Nei paesi dell’area euro, invece, la situazione si va progressivamente aggravando. Nella scorsa asta di titoli di stato, vari paesi hanno dovuto rinunciare all’emissione dei loro titoli per mancanza di acquirenti e nel prossimo anno ci saranno pesanti scadenze. Morgan Stanley ha calcolato che in Italia arrivano a scadenza 198 miliardi di euro in titoli di stato, in Germania 173 miliardi, in Francia 135 miliardi e 57 miliardi in Spagna. Senza contare che il differenziale tra i buoni del tesoro tedeschi e di quelli italiani è salito implacabilmente fino a 126%, ed i CDS (Credit Default Swap) su Spagna, Italia e Grecia sono i maggiormente trattati negli ultimi giorni, a conferma del livello di sfiducia raggiunto da questi paesi.

 

 

In caso di forte turbolenza bancaria e di eccessivo indebitamento da parte dell’Italia si potrebbe profilare una possibile fuoriuscita del nostro Paese dall’area euro, con drammatiche ricadute interne. In ogni caso, è tutto il cosiddetto Club Med che soffre. La Spagna, anche se ha un debito pubblico minore, si trova con un sistema bancario fortemente esposto incentrato sul settore immobiliare in drammatica crisi. Stesso discorso per la Grecia che ha fortemente ridotto il trasporto marittimo e si trova con un pesante indebitamento di oltre il 90% del PIL e con un sistema bancario che vede con preoccupazione i tanti investimenti operati nell’area balcanica.

 

 

Questo quadro desolante porterà a drammatiche tensioni nell’area euro se non saranno prese misure drastiche di natura monetaria ed economica.

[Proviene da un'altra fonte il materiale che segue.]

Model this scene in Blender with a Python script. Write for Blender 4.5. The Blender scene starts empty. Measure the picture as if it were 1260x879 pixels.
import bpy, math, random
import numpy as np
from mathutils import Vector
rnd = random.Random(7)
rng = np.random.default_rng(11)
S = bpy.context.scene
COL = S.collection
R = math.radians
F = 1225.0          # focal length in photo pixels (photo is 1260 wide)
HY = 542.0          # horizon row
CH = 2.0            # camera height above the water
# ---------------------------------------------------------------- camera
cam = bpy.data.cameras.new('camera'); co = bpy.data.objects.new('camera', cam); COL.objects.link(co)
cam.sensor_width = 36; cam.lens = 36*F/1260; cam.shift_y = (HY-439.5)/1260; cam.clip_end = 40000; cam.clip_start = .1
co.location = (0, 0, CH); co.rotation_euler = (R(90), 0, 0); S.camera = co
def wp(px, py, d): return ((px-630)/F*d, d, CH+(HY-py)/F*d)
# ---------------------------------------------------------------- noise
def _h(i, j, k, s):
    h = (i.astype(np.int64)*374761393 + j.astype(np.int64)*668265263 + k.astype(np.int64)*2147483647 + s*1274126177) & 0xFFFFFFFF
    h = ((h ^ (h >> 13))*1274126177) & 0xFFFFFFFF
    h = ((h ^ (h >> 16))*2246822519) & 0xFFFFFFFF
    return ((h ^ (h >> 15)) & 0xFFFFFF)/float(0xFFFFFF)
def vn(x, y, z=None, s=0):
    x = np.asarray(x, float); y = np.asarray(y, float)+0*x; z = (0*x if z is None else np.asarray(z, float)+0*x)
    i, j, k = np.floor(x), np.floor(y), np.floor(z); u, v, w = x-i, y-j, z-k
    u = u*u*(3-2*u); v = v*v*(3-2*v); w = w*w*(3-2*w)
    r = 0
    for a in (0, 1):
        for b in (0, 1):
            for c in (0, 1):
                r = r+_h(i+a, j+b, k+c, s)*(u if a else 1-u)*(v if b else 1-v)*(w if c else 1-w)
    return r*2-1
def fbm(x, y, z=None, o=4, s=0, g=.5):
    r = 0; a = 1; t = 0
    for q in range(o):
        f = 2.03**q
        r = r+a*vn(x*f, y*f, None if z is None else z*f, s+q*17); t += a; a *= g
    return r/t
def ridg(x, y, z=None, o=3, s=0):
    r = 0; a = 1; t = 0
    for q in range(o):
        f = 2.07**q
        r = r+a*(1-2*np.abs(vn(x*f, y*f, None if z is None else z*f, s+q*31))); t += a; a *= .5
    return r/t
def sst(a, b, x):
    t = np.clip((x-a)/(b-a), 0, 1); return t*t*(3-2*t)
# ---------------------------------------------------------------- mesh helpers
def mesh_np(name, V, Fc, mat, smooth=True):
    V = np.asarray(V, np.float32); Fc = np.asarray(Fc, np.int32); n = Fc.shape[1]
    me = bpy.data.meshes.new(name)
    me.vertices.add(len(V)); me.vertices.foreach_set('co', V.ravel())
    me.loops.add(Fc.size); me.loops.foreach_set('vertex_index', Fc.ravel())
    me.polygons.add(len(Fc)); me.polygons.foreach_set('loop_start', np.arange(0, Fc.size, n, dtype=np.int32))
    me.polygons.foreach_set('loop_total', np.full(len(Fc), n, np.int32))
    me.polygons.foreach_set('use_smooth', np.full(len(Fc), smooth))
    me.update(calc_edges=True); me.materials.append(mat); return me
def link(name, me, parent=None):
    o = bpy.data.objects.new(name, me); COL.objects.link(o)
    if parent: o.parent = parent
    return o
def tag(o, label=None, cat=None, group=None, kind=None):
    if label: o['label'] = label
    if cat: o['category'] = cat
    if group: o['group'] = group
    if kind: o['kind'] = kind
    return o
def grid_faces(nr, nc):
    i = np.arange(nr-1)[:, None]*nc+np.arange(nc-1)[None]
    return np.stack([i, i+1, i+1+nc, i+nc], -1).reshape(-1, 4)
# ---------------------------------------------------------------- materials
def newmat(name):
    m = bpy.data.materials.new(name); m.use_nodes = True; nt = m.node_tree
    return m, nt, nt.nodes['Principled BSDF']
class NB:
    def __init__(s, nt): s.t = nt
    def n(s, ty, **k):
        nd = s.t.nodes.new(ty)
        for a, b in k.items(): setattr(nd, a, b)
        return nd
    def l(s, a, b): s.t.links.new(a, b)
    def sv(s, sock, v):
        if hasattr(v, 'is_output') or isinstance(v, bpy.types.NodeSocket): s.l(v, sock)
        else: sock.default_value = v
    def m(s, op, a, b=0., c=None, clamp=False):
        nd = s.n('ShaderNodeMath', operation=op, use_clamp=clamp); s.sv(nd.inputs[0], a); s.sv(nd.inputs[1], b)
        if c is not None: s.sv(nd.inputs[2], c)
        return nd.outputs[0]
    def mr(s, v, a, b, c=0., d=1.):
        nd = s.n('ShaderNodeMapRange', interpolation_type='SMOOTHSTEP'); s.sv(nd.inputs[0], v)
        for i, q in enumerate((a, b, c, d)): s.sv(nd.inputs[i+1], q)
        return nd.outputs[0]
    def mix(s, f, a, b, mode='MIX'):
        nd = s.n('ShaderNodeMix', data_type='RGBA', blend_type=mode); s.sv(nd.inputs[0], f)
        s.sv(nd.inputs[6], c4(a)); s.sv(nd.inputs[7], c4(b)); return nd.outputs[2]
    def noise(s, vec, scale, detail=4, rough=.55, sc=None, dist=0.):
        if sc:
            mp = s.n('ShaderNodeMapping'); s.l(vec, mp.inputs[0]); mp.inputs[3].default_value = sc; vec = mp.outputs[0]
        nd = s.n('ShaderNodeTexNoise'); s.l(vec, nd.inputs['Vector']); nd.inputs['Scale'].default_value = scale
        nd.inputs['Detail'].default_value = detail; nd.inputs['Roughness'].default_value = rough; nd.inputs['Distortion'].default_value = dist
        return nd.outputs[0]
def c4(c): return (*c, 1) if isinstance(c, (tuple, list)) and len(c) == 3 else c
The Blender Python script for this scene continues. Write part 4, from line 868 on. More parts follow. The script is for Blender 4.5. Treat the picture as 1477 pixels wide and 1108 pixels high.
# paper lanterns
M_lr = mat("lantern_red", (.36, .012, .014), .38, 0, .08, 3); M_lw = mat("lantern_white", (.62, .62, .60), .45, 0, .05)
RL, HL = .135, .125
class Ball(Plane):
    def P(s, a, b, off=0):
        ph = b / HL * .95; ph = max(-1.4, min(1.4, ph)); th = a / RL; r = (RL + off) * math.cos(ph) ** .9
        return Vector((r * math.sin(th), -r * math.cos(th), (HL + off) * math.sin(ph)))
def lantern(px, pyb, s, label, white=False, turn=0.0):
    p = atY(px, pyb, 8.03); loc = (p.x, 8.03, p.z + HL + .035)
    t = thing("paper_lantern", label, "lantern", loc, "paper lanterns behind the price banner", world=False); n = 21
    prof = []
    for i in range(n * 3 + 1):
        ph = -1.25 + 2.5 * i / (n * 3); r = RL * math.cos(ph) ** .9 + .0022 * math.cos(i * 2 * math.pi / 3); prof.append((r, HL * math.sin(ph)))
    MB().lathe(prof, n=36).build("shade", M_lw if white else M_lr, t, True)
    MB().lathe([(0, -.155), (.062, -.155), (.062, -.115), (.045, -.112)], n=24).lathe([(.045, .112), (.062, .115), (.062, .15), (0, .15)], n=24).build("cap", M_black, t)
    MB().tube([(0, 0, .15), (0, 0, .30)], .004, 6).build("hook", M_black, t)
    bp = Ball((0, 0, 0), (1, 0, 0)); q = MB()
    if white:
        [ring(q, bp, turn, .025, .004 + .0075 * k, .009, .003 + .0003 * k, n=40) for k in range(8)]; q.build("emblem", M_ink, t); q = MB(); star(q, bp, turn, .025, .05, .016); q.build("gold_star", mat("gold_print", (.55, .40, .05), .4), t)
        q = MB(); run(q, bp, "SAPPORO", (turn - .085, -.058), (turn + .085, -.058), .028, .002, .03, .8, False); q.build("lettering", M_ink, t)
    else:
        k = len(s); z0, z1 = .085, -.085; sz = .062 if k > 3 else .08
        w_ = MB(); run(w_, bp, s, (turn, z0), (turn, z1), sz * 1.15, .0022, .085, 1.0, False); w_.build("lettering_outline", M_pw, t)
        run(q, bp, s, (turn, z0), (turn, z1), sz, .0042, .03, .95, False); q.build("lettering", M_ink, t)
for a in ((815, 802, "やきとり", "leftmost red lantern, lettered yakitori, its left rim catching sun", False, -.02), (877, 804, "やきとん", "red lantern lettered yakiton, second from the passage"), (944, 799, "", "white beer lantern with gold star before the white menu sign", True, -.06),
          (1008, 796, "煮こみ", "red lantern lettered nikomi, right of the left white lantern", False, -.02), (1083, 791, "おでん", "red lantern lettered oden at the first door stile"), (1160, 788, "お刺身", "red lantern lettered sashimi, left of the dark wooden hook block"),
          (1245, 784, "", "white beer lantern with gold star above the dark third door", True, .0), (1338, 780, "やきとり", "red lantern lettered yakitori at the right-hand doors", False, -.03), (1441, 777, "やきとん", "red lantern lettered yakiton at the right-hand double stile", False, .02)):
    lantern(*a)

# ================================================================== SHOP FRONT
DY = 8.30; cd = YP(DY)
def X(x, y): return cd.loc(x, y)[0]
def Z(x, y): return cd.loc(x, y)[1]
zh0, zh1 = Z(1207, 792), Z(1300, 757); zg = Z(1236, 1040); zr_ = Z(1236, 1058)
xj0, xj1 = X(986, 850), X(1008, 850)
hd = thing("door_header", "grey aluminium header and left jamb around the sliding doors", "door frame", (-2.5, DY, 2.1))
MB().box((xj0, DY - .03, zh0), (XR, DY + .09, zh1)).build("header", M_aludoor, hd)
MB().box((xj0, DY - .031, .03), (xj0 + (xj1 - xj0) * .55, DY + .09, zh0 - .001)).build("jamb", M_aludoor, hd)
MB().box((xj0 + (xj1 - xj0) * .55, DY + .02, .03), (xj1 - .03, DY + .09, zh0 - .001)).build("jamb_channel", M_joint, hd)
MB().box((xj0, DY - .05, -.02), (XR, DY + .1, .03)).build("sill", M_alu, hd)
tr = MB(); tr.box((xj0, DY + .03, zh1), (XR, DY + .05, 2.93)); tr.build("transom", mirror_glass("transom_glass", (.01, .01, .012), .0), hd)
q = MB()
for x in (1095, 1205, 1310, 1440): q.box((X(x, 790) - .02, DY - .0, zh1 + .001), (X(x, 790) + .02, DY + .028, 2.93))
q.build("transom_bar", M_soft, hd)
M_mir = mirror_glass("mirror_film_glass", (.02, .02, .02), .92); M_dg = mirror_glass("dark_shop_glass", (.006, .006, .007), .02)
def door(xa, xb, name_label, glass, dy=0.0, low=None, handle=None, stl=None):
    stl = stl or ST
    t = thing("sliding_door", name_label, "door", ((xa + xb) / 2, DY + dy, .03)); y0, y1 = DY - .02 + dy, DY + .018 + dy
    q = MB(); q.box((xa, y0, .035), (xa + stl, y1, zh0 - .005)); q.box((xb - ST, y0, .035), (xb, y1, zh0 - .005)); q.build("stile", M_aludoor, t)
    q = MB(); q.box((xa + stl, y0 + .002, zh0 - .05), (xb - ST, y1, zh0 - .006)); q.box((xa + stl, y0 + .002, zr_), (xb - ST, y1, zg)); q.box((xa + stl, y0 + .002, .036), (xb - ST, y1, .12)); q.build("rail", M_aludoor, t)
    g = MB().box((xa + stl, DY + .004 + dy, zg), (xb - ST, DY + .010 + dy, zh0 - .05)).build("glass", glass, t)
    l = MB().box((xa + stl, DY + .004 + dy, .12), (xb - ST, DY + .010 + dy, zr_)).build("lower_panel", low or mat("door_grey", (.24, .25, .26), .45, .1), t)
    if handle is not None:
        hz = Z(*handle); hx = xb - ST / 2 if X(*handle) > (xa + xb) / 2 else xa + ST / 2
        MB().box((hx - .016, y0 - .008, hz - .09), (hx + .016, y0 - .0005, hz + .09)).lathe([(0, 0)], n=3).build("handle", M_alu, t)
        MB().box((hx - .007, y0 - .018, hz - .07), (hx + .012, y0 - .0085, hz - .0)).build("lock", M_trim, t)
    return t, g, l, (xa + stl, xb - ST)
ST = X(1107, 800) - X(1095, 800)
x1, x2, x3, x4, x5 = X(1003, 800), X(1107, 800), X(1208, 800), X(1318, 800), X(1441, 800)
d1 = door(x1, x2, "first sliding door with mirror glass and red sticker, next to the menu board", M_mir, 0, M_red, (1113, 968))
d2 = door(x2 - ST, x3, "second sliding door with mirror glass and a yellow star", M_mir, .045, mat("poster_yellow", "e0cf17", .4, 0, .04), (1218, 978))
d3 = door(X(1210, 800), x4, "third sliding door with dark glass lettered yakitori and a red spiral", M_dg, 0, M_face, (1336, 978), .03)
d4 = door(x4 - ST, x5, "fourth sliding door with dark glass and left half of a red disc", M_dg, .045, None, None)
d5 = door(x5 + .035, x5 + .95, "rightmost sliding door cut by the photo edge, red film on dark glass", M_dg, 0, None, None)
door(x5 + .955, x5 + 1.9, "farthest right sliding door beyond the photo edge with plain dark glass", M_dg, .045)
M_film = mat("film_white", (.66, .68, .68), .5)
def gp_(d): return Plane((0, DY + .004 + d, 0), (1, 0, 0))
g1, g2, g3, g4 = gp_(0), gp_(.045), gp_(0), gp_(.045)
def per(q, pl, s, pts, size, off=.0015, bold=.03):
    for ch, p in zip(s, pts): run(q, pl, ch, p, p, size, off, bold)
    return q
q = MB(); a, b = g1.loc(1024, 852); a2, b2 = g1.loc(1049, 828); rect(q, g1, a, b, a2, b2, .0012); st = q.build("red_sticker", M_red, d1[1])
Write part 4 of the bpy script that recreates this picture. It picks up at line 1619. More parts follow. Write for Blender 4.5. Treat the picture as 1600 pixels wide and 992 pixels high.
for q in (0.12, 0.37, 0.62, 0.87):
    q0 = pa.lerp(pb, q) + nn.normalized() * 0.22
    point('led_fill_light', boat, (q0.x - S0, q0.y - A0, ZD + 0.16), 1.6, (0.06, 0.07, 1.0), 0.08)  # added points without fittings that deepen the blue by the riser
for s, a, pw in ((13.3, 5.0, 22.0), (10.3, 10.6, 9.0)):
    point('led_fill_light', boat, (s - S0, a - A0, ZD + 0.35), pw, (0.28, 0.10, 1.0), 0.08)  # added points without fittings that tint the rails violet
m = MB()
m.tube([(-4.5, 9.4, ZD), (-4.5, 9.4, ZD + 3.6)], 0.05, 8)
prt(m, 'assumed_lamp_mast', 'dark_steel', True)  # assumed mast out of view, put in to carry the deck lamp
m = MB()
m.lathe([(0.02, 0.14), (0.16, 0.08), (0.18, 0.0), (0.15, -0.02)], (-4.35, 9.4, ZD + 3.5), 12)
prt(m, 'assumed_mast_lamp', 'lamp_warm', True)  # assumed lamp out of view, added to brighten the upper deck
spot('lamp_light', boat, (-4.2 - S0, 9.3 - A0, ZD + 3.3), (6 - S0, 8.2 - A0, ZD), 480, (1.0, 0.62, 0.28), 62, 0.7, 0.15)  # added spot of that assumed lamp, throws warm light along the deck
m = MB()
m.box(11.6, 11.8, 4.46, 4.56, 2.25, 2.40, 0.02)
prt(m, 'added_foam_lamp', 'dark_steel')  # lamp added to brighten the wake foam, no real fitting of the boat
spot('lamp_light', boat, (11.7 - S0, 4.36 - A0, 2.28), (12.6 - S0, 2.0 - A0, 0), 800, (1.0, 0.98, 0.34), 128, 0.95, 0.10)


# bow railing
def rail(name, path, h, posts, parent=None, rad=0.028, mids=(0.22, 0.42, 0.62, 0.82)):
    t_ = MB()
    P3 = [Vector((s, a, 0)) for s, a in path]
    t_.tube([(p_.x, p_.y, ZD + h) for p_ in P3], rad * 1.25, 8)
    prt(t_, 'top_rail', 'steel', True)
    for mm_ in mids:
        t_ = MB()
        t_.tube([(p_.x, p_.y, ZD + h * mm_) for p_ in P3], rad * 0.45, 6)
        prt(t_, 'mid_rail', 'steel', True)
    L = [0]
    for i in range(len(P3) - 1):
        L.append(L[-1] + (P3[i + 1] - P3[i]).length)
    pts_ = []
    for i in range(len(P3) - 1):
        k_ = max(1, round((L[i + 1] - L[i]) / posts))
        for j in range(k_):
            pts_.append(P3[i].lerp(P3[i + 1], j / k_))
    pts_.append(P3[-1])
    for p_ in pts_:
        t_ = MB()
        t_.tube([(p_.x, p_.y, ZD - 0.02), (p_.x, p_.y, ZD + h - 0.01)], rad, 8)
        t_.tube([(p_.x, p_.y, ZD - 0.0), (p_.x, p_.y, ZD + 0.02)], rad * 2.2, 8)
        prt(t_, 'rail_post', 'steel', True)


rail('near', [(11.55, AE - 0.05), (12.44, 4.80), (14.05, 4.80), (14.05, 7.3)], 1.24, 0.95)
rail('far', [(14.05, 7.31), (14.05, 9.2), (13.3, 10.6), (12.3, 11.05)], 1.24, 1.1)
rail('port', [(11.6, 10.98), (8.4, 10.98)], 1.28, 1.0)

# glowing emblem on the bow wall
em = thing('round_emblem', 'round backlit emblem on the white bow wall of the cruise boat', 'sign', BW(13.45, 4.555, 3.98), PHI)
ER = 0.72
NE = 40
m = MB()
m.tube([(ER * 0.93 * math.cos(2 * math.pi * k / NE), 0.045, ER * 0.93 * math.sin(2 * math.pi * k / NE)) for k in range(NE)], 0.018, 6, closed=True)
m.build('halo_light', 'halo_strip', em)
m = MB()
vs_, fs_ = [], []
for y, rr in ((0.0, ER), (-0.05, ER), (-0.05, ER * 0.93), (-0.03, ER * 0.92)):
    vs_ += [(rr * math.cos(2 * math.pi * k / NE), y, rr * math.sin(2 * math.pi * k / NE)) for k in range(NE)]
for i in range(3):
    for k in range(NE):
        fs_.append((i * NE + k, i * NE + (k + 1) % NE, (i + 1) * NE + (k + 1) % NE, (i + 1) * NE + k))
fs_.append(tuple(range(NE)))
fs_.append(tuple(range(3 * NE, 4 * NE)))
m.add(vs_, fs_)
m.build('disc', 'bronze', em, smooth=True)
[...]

Giappone, Stati Uniti e Gran Bretagna si stanno dirigendo verso un corposo taglio dei tassi che porterà ad un regime di tassi negativi (tassi nominali al netto del tasso di inflazione) che innescherà una maggiore circolazione monetaria (nessuno terrà denaro che perde valore nel tempo), spingendo gli investimenti e l’inflazione che ne deriverà, piano piano eroderà il debito. In Europa , invece, si va in direzione opposta, cercando di tenere il tasso di interesse ad un livello superiore all’inflazione che produrrà una marcata deflazione e una disgregazione dell’area euro, perfettamente aderente al pensiero tedesco, dominante a Francoforte ma con conseguenze drammatiche nel resto del continente.

 

 

Si ritornerà molto probabilmente a politiche autarchiche e protezioniste, alla faccia della libera circolazione dei capitali e delle persone che hanno avuto la meglio in questi ultimi decenni. La disoccupazione crescente e la perdita di potere di acquisto in una condizione di domanda interna depressa porterà sicuramente a politiche forti di contenimento dei prezzi e a vasti piani di investimenti nazionali. Anche Barack Obama, nuovo Presidente degli Stati uniti ha promesso forti incentivi alle aziende che produrranno posti di lavoro e forti penalizzazioni alle imprese che delocalizzeranno all’estero.

 

 

E il liberismo? “Signori, capolinea: si scende!”. Era ora.